Une telle évaluation pose le problème du PJD en une équation simple : soit le parti persiste dans sa vision passée, avec une force organisationnelle amoindrie par la crise dont il ne s’est toujours pas remis, et dans ce cas, il restera en dehors du jeu politique, suspendu à d’éventuels bouleversements régionaux, nationaux ou internationaux qui pourraient, ou non, relancer la demande pour ses services ; soit il décide d’adapter sa ligne politique dans un sens plus radical, un tournant que Benkirane et son entourage ne semblent ni vouloir ni pouvoir assumer, eux qui sont habitués à une approche faite de pressions progressives et d’accumulation stratégique ;  ou bien encore, il choisit une voie sans vision, une forme d’improvisation où les décisions seront dictées par les circonstances du jour.
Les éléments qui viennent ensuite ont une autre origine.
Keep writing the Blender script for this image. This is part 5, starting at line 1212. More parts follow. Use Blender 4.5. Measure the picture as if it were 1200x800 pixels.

Dans ce cas, le seul objectif tangible du parti serait de maintenir Benkirane à la tête de la formation jusqu’en 2035, selon ses propres déclarations – après deux mandats pleins, en plus de son mandat extraordinaire.

Un signal important a été envoyé à la veille du congrès, avec la nomination d’Abdelkader Amara à la tête du Conseil économique, social et environnemental. Ce geste montre que l’État n’a pas de problème avec le parti en soi, ni avec ses cadres, et ne leur refuse pas la reconnaissance de leurs compétences.  

Mais, aucun ajustement de la vision du parti n’a suivi ce signal ou d’autres semblables. Le congrès a tout préparé – notamment sur le plan de la communication et des médias – sauf l’essentiel: une vision pour l’avenir. Même le document d’orientation censé formuler cette vision est truffé de formules vagues, ouvertes à des interprétations multiples, laissant à la direction une grande marge pour en faire un simple texte sans contenu ni substance.